Plans to develop a modern fully autonomous farm in North Dakota, USA received a boost last week when Microsoft Corp announced an investment of $1.5 million into a technology firm called Emerging Prairie. Their ‘Grand Farm‘ project aims to build a brand new modern working farm by 2025. It will serve as a best practice hub for modern agriculture – showcasing the very latest technology and its uses. There are plans for an academy at the site which will teach the farmers of tomorrow how best to use the growing surge in available agricultural data to maximise their crop yields.
As one of several Grand Farm project partners, Microsoft will provide access to its own new data-driven technology Azure FarmBeats– a software solution which aggregates and interprets data from a range of farm data sources, making it possible to combine information from satellites, sensors, drones and weather stations. Microsoft staff will be made available to assist with Grand Farm technology initiatives.

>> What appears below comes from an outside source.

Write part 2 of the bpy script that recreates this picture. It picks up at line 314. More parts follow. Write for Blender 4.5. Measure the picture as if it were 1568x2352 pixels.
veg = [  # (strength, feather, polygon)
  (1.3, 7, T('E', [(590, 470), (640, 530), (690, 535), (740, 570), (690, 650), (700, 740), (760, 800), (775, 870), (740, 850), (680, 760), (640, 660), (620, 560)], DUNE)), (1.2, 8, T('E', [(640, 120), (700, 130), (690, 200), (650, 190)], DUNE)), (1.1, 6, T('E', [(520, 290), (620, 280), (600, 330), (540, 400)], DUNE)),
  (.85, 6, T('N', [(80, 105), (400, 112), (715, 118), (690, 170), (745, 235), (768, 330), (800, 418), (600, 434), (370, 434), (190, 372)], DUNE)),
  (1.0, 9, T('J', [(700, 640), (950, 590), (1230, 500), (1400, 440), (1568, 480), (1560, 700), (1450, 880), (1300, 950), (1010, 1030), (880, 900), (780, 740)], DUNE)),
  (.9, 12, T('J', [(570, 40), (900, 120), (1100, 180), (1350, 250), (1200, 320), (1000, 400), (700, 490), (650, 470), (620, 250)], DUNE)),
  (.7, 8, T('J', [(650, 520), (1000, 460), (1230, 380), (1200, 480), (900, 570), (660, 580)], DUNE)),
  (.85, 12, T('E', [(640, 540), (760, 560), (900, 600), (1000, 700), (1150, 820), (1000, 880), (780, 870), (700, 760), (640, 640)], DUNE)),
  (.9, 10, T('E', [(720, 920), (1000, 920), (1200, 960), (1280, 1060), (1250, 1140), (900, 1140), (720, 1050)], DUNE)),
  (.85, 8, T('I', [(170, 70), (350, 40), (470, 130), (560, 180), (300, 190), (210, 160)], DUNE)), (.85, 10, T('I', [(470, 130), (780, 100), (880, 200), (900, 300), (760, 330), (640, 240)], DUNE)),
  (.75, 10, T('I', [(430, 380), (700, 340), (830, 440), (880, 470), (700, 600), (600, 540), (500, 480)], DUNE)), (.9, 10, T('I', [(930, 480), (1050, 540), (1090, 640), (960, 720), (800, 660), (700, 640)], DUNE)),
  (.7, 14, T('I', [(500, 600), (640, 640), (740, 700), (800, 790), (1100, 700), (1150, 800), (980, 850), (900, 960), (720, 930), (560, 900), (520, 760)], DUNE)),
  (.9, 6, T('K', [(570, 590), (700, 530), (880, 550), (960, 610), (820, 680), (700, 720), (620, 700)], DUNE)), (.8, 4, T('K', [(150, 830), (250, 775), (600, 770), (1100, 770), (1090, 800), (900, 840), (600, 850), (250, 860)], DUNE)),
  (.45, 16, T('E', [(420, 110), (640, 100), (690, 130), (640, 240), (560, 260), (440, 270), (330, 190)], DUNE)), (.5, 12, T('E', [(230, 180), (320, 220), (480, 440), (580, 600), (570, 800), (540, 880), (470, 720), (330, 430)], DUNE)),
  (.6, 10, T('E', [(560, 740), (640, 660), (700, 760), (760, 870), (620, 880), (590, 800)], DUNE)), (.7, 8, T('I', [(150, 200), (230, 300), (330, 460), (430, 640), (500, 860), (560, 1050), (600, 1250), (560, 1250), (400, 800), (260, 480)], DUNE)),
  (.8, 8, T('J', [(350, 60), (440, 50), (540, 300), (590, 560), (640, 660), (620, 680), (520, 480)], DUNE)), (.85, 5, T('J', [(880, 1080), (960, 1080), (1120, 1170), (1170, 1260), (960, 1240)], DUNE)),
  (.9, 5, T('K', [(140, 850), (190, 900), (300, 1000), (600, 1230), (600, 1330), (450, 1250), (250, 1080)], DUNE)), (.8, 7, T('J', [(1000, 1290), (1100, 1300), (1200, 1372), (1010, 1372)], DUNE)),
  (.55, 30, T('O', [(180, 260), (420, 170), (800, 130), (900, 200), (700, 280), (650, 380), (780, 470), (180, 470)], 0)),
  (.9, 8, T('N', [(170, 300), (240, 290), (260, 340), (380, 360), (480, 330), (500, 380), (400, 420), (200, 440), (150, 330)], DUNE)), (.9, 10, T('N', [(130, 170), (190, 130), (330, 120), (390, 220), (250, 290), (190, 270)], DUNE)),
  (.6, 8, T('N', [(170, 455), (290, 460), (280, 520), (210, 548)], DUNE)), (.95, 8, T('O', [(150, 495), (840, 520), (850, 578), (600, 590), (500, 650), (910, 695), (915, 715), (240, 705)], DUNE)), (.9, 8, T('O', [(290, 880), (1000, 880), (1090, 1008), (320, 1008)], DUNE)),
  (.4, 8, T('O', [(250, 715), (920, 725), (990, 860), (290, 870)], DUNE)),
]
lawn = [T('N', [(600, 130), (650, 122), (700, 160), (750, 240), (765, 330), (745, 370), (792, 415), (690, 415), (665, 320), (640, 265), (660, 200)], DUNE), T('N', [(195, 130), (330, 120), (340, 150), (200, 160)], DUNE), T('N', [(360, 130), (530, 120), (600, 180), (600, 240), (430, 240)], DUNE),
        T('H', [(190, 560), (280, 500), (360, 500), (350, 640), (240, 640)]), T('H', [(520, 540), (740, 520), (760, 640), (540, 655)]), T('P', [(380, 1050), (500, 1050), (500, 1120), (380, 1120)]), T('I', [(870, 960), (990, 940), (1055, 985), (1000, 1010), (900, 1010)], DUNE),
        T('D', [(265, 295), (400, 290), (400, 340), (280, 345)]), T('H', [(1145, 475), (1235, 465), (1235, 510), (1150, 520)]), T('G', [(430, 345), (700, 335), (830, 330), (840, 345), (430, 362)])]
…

According to the Microsoft blog, their ambition on the Grand Farm project is ‘to partner Microsoft technology, technologists, and data scientists with North Dakota farmers and entrepreneurs to build a world-class leading ag innovation center that showcases the “farm of the future.”
According to its own website, the Grand Farm project – inspired by President Jack Kennedy’s 1962 dream to conquer the unconquerable – aims to:
encourage and facilitate community engagement & open source participation, and raise awareness for agriculture & technology projects everywhere… [identify] a model to increase support for new ventures, engage corporate partners, and create economic vibrancy for the state… [innovate] thinking about policies related to that structure to create the conditions for future farms to exist… and launch a software engineering school in April, 2020, to support these technologies.
Microsoft President Brad Smith said he expects that Microsoft’s funds will be used in the first half of three years with most of it dripping into the project right away and the rest used for developing the aforementioned ‘academy’ at the project site.